### WHAT YOU WILL DO
Leave out the pictures, and write out exactly the lines from the beginning of the material to the line holding "return tuple(out) + (1.0,)", that line included, and nothing else.

### DATA LINES
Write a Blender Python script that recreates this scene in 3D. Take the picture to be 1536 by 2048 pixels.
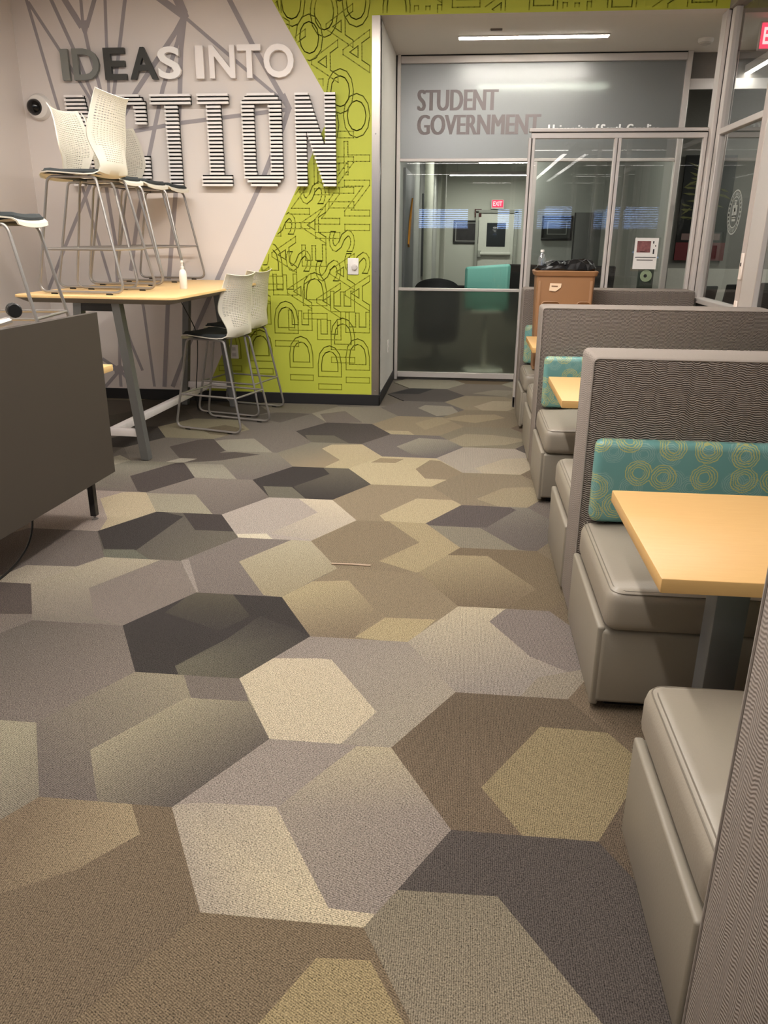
import bpy, bmesh, math, random
from mathutils import Vector, Matrix

EXPOSURE = 0.28
LAMP_ALCOVE, LAMP_OFFICE = 54.0, 62.0
for _o in list(bpy.data.objects):
    bpy.data.objects.remove(_o)
SC = bpy.context.scene
COL = SC.collection

# ------------------------------------------------------------------ camera, world, exposure
cam_d = bpy.data.cameras.new('camera')
cam = bpy.data.objects.new('camera', cam_d)
COL.objects.link(cam)
cam_d.sensor_fit = 'VERTICAL'
cam_d.sensor_height = 24.0
cam_d.lens = 1550.0 / 2048.0 * 24.0
cam_d.clip_start = 0.05
cam_d.clip_end = 100
_r, _u, _b = (0.994556, 0.10397, 0.00694), (-0.041454, 0.333671, 0.941778), (0.095601, -0.936939, 0.336165)
cam.matrix_world = Matrix(((_r[0], _u[0], _b[0], 0), (_r[1], _u[1], _b[1], 0), (_r[2], _u[2], _b[2], 1.5), (0, 0, 0, 1)))
SC.camera = cam

wd = bpy.data.worlds.new('world')
SC.world = wd
wd.use_nodes = True
wd.node_tree.nodes['Background'].inputs[0].default_value = (0.9, 0.93, 1.0, 1)
wd.node_tree.nodes['Background'].inputs[1].default_value = 0.05
SC.view_settings.view_transform = 'Standard'
SC.view_settings.look = 'None'
SC.view_settings.exposure = EXPOSURE
SC.view_settings.gamma = 1.0
SC.view_settings.use_curve_mapping = False
LAMP = 74.0            # radiance of the hanging linear lamps' diffusers
WARM = (1.0, 0.955, 0.90)
COOL = (0.95, 1.0, 0.93)

PI = math.pi


def lin(c):
    out = []
    for v in c[:3]:
        v = v / 255.0
        out.append(v / 12.92 if v <= 0.04045 else ((v + 0.055) / 1.055) ** 2.4)
    return tuple(out) + (1.0,)


# ------------------------------------------------------------------ materials
MATS = {}


def new_mat(name):
    m = bpy.data.materials.new(name)
    m.use_nodes = True
    nt = m.node_tree
    return m, nt, nt.nodes, nt.links, nt.nodes['Principled BSDF']


def pm(name, rgb, rough=0.6, metal=0.0, amt=0.06, scale=30.0, bump=0.0, bscale=200.0, spec=0.5, stretch=None):
    """plain procedural material: noise-varied colour, optional fine relief"""
    if name in MATS:
        return MATS[name]
    m, nt, N, L, p = new_mat(name)
    tc = N.new('ShaderNodeTexCoord')
    src = tc.outputs['Object']
    if stretch:
        mp = N.new('ShaderNodeMapping')
        mp.inputs['Scale'].default_value = stretch
        L.new(src, mp.inputs['Vector'])
        src = mp.outputs['Vector']
    nz = N.new('ShaderNodeTexNoise')
    nz.inputs['Scale'].default_value = scale
    nz.inputs['Detail'].default_value = 3
    L.new(src, nz.inputs['Vector'])
    mx = N.new('ShaderNodeMix')
    mx.data_type = 'RGBA'
    a = lin(rgb)
    lo = tuple(v * (1 - amt) for v in a[:3]) + (1,)
    hi = tuple(min(1, v * (1 + amt)) for v in a[:3]) + (1,)
    mx.inputs[6].default_value = lo
    mx.inputs[7].default_value = hi
    L.new(nz.outputs['Fac'], mx.inputs[0])
    L.new(mx.outputs[2], p.inputs['Base Color'])
    p.inputs['Roughness'].default_value = rough
    p.inputs['Metallic'].default_value = metal
    p.inputs['Specular IOR Level'].default_value = spec
    if bump:
        n2 = N.new('ShaderNodeTexNoise')
        n2.inputs['Scale'].default_value = bscale
        n2.inputs['Detail'].default_value = 4
        L.new(src, n2.inputs['Vector'])
        b = N.new('ShaderNodeBump')
        b.inputs['Strength'].default_value = bump
        b.inputs['Distance'].default_value = 0.002
        L.new(n2.outputs['Fac'], b.inputs['Height'])
        L.new(b.outputs['Normal'], p.inputs['Normal'])
    MATS[name] = m
    return m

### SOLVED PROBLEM
Write a Blender Python script that recreates this scene in 3D. Take the picture to be 1536 by 2048 pixels.
import bpy, bmesh, math, random
from mathutils import Vector, Matrix

EXPOSURE = 0.28
LAMP_ALCOVE, LAMP_OFFICE = 54.0, 62.0
for _o in list(bpy.data.objects):
    bpy.data.objects.remove(_o)
SC = bpy.context.scene
COL = SC.collection

# ------------------------------------------------------------------ camera, world, exposure
cam_d = bpy.data.cameras.new('camera')
cam = bpy.data.objects.new('camera', cam_d)
COL.objects.link(cam)
cam_d.sensor_fit = 'VERTICAL'
cam_d.sensor_height = 24.0
cam_d.lens = 1550.0 / 2048.0 * 24.0
cam_d.clip_start = 0.05
cam_d.clip_end = 100
_r, _u, _b = (0.994556, 0.10397, 0.00694), (-0.041454, 0.333671, 0.941778), (0.095601, -0.936939, 0.336165)
cam.matrix_world = Matrix(((_r[0], _u[0], _b[0], 0), (_r[1], _u[1], _b[1], 0), (_r[2], _u[2], _b[2], 1.5), (0, 0, 0, 1)))
SC.camera = cam

wd = bpy.data.worlds.new('world')
SC.world = wd
wd.use_nodes = True
wd.node_tree.nodes['Background'].inputs[0].default_value = (0.9, 0.93, 1.0, 1)
wd.node_tree.nodes['Background'].inputs[1].default_value = 0.05
SC.view_settings.view_transform = 'Standard'
SC.view_settings.look = 'None'
SC.view_settings.exposure = EXPOSURE
SC.view_settings.gamma = 1.0
SC.view_settings.use_curve_mapping = False
LAMP = 74.0            # radiance of the hanging linear lamps' diffusers
WARM = (1.0, 0.955, 0.90)
COOL = (0.95, 1.0, 0.93)

PI = math.pi


def lin(c):
    out = []
    for v in c[:3]:
        v = v / 255.0
        out.append(v / 12.92 if v <= 0.04045 else ((v + 0.055) / 1.055) ** 2.4)
    return tuple(out) + (1.0,)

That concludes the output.